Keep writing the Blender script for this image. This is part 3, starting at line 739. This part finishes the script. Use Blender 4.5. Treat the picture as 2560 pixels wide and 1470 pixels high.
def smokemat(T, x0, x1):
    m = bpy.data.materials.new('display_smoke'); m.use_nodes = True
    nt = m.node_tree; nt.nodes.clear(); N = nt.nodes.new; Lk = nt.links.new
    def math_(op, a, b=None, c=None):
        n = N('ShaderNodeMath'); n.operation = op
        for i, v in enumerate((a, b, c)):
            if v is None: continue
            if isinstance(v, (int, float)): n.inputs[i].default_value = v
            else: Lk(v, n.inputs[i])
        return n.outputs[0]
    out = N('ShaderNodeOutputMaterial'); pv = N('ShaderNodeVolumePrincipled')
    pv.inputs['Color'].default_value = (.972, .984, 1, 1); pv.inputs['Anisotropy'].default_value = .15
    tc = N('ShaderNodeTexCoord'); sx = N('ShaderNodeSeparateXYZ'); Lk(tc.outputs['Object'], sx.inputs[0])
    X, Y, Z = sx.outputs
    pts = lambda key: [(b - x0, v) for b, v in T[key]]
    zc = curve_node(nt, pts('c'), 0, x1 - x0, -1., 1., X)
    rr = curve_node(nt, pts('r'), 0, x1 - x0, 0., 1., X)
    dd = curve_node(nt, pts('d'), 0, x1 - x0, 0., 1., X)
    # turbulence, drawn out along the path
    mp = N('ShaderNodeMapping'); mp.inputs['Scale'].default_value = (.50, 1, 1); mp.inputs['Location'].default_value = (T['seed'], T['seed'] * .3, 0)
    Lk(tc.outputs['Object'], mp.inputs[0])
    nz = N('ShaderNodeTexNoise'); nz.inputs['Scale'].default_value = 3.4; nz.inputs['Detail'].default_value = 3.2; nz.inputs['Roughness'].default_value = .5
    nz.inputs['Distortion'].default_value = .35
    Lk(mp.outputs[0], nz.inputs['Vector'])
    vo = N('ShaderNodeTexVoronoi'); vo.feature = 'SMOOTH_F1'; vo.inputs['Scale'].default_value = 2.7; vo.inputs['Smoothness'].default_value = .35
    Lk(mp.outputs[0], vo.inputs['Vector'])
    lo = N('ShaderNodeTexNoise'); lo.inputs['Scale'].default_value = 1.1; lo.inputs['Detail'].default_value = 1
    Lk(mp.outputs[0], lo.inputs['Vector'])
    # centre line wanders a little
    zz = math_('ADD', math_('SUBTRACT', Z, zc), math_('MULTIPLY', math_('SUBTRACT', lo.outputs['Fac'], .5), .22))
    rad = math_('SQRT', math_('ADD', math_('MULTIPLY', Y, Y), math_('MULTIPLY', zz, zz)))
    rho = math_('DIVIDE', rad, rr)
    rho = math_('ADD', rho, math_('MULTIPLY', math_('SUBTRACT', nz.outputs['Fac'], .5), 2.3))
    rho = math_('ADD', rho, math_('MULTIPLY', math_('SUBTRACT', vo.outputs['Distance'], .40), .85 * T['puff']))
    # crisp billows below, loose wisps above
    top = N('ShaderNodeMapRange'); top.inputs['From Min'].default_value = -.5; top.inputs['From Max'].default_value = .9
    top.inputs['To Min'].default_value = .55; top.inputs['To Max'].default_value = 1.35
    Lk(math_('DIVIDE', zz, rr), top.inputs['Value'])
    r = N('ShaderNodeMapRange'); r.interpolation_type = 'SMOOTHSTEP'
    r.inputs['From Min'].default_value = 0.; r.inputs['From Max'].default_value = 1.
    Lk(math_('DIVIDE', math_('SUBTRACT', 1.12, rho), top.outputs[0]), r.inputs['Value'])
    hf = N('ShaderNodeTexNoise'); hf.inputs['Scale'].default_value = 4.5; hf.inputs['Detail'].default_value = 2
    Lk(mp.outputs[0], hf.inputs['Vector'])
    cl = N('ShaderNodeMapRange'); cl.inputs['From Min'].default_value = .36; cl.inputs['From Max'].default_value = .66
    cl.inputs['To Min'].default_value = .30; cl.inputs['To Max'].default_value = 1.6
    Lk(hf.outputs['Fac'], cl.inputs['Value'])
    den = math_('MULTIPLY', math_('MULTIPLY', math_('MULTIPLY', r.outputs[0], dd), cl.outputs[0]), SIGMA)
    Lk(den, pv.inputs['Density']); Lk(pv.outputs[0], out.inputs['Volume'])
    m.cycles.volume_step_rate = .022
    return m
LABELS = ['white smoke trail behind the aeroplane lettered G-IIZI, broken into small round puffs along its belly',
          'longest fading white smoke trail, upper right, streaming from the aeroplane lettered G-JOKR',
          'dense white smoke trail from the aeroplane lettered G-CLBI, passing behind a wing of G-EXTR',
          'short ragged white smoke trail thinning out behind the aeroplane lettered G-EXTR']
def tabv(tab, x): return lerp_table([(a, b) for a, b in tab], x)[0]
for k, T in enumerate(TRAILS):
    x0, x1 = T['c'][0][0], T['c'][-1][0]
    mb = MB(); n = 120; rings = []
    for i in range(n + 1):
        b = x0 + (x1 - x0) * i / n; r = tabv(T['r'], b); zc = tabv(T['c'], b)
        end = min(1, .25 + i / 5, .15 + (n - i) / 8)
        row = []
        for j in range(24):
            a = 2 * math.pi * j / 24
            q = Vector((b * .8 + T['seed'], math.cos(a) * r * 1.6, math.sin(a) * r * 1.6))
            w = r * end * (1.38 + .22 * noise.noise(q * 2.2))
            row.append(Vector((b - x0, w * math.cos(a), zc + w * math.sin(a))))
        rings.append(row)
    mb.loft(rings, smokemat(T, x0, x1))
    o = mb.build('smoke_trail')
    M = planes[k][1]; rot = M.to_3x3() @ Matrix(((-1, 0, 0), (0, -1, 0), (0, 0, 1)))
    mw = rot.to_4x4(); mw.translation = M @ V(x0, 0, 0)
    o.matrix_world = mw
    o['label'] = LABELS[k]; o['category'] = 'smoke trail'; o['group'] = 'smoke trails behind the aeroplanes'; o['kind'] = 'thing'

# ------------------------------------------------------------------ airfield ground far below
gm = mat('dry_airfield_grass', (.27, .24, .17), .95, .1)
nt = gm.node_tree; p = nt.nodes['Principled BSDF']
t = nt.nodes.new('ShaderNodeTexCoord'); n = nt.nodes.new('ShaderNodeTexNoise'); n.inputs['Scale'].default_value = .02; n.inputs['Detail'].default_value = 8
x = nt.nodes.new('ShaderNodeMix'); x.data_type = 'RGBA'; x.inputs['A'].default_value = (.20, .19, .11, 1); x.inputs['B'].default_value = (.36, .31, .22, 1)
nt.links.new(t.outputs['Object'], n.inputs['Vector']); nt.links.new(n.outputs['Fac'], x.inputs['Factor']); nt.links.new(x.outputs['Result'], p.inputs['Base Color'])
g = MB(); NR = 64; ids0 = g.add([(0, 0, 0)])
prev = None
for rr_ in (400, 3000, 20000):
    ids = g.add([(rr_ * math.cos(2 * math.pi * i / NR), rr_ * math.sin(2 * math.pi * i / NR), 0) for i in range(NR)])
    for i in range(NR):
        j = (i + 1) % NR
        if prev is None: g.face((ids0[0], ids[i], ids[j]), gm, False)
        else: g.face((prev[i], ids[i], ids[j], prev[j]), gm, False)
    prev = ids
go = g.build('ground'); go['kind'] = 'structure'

------------------------------------------------------------------------

**What you should do**
Quote each line above in full, word for word.

**The reply**
Keep writing the Blender script for this image. This is part 3, starting at line 739. This part finishes the script. Use Blender 4.5. Treat the picture as 2560 pixels wide and 1470 pixels high.
def smokemat(T, x0, x1):
    m = bpy.data.materials.new('display_smoke'); m.use_nodes = True
    nt = m.node_tree; nt.nodes.clear(); N = nt.nodes.new; Lk = nt.links.new
    def math_(op, a, b=None, c=None):
        n = N('ShaderNodeMath'); n.operation = op
        for i, v in enumerate((a, b, c)):
            if v is None: continue
            if isinstance(v, (int, float)): n.inputs[i].default_value = v
            else: Lk(v, n.inputs[i])
        return n.outputs[0]
    out = N('ShaderNodeOutputMaterial'); pv = N('ShaderNodeVolumePrincipled')
    pv.inputs['Color'].default_value = (.972, .984, 1, 1); pv.inputs['Anisotropy'].default_value = .15
    tc = N('ShaderNodeTexCoord'); sx = N('ShaderNodeSeparateXYZ'); Lk(tc.outputs['Object'], sx.inputs[0])
    X, Y, Z = sx.outputs
    pts = lambda key: [(b - x0, v) for b, v in T[key]]
    zc = curve_node(nt, pts('c'), 0, x1 - x0, -1., 1., X)
    rr = curve_node(nt, pts('r'), 0, x1 - x0, 0., 1., X)
    dd = curve_node(nt, pts('d'), 0, x1 - x0, 0., 1., X)
    # turbulence, drawn out along the path
    mp = N('ShaderNodeMapping'); mp.inputs['Scale'].default_value = (.50, 1, 1); mp.inputs['Location'].default_value = (T['seed'], T['seed'] * .3, 0)
    Lk(tc.outputs['Object'], mp.inputs[0])
    nz = N('ShaderNodeTexNoise'); nz.inputs['Scale'].default_value = 3.4; nz.inputs['Detail'].default_value = 3.2; nz.inputs['Roughness'].default_value = .5
    nz.inputs['Distortion'].default_value = .35
    Lk(mp.outputs[0], nz.inputs['Vector'])
    vo = N('ShaderNodeTexVoronoi'); vo.feature = 'SMOOTH_F1'; vo.inputs['Scale'].default_value = 2.7; vo.inputs['Smoothness'].default_value = .35
    Lk(mp.outputs[0], vo.inputs['Vector'])
    lo = N('ShaderNodeTexNoise'); lo.inputs['Scale'].default_value = 1.1; lo.inputs['Detail'].default_value = 1
    Lk(mp.outputs[0], lo.inputs['Vector'])
    # centre line wanders a little
    zz = math_('ADD', math_('SUBTRACT', Z, zc), math_('MULTIPLY', math_('SUBTRACT', lo.outputs['Fac'], .5), .22))
    rad = math_('SQRT', math_('ADD', math_('MULTIPLY', Y, Y), math_('MULTIPLY', zz, zz)))
    rho = math_('DIVIDE', rad, rr)
    rho = math_('ADD', rho, math_('MULTIPLY', math_('SUBTRACT', nz.outputs['Fac'], .5), 2.3))
    rho = math_('ADD', rho, math_('MULTIPLY', math_('SUBTRACT', vo.outputs['Distance'], .40), .85 * T['puff']))
    # crisp billows below, loose wisps above
    top = N('ShaderNodeMapRange'); top.inputs['From Min'].default_value = -.5; top.inputs['From Max'].default_value = .9
    top.inputs['To Min'].default_value = .55; top.inputs['To Max'].default_value = 1.35
    Lk(math_('DIVIDE', zz, rr), top.inputs['Value'])
    r = N('ShaderNodeMapRange'); r.interpolation_type = 'SMOOTHSTEP'
    r.inputs['From Min'].default_value = 0.; r.inputs['From Max'].default_value = 1.
    Lk(math_('DIVIDE', math_('SUBTRACT', 1.12, rho), top.outputs[0]), r.inputs['Value'])
    hf = N('ShaderNodeTexNoise'); hf.inputs['Scale'].default_value = 4.5; hf.inputs['Detail'].default_value = 2
    Lk(mp.outputs[0], hf.inputs['Vector'])
    cl = N('ShaderNodeMapRange'); cl.inputs['From Min'].default_value = .36; cl.inputs['From Max'].default_value = .66
    cl.inputs['To Min'].default_value = .30; cl.inputs['To Max'].default_value = 1.6
    Lk(hf.outputs['Fac'], cl.inputs['Value'])
    den = math_('MULTIPLY', math_('MULTIPLY', math_('MULTIPLY', r.outputs[0], dd), cl.outputs[0]), SIGMA)
    Lk(den, pv.inputs['Density']); Lk(pv.outputs[0], out.inputs['Volume'])
    m.cycles.volume_step_rate = .022
    return m
LABELS = ['white smoke trail behind the aeroplane lettered G-IIZI, broken into small round puffs along its belly',
          'longest fading white smoke trail, upper right, streaming from the aeroplane lettered G-JOKR',
          'dense white smoke trail from the aeroplane lettered G-CLBI, passing behind a wing of G-EXTR',
          'short ragged white smoke trail thinning out behind the aeroplane lettered G-EXTR']
def tabv(tab, x): return lerp_table([(a, b) for a, b in tab], x)[0]
for k, T in enumerate(TRAILS):
    x0, x1 = T['c'][0][0], T['c'][-1][0]
    mb = MB(); n = 120; rings = []
    for i in range(n + 1):
        b = x0 + (x1 - x0) * i / n; r = tabv(T['r'], b); zc = tabv(T['c'], b)
        end = min(1, .25 + i / 5, .15 + (n - i) / 8)
        row = []
        for j in range(24):
            a = 2 * math.pi * j / 24
            q = Vector((b * .8 + T['seed'], math.cos(a) * r * 1.6, math.sin(a) * r * 1.6))
            w = r * end * (1.38 + .22 * noise.noise(q * 2.2))
            row.append(Vector((b - x0, w * math.cos(a), zc + w * math.sin(a))))
        rings.append(row)
    mb.loft(rings, smokemat(T, x0, x1))
    o = mb.build('smoke_trail')
    M = planes[k][1]; rot = M.to_3x3() @ Matrix(((-1, 0, 0), (0, -1, 0), (0, 0, 1)))
    mw = rot.to_4x4(); mw.translation = M @ V(x0, 0, 0)
    o.matrix_world = mw
    o['label'] = LABELS[k]; o['category'] = 'smoke trail'; o['group'] = 'smoke trails behind the aeroplanes'; o['kind'] = 'thing'

# ------------------------------------------------------------------ airfield ground far below
gm = mat('dry_airfield_grass', (.27, .24, .17), .95, .1)
nt = gm.node_tree; p = nt.nodes['Principled BSDF']
t = nt.nodes.new('ShaderNodeTexCoord'); n = nt.nodes.new('ShaderNodeTexNoise'); n.inputs['Scale'].default_value = .02; n.inputs['Detail'].default_value = 8
x = nt.nodes.new('ShaderNodeMix'); x.data_type = 'RGBA'; x.inputs['A'].default_value = (.20, .19, .11, 1); x.inputs['B'].default_value = (.36, .31, .22, 1)
nt.links.new(t.outputs['Object'], n.inputs['Vector']); nt.links.new(n.outputs['Fac'], x.inputs['Factor']); nt.links.new(x.outputs['Result'], p.inputs['Base Color'])
g = MB(); NR = 64; ids0 = g.add([(0, 0, 0)])
prev = None
for rr_ in (400, 3000, 20000):
    ids = g.add([(rr_ * math.cos(2 * math.pi * i / NR), rr_ * math.sin(2 * math.pi * i / NR), 0) for i in range(NR)])
    for i in range(NR):
        j = (i + 1) % NR
        if prev is None: g.face((ids0[0], ids[i], ids[j]), gm, False)
        else: g.face((prev[i], ids[i], ids[j], prev[j]), gm, False)
    prev = ids
go = g.build('ground'); go['kind'] = 'structure'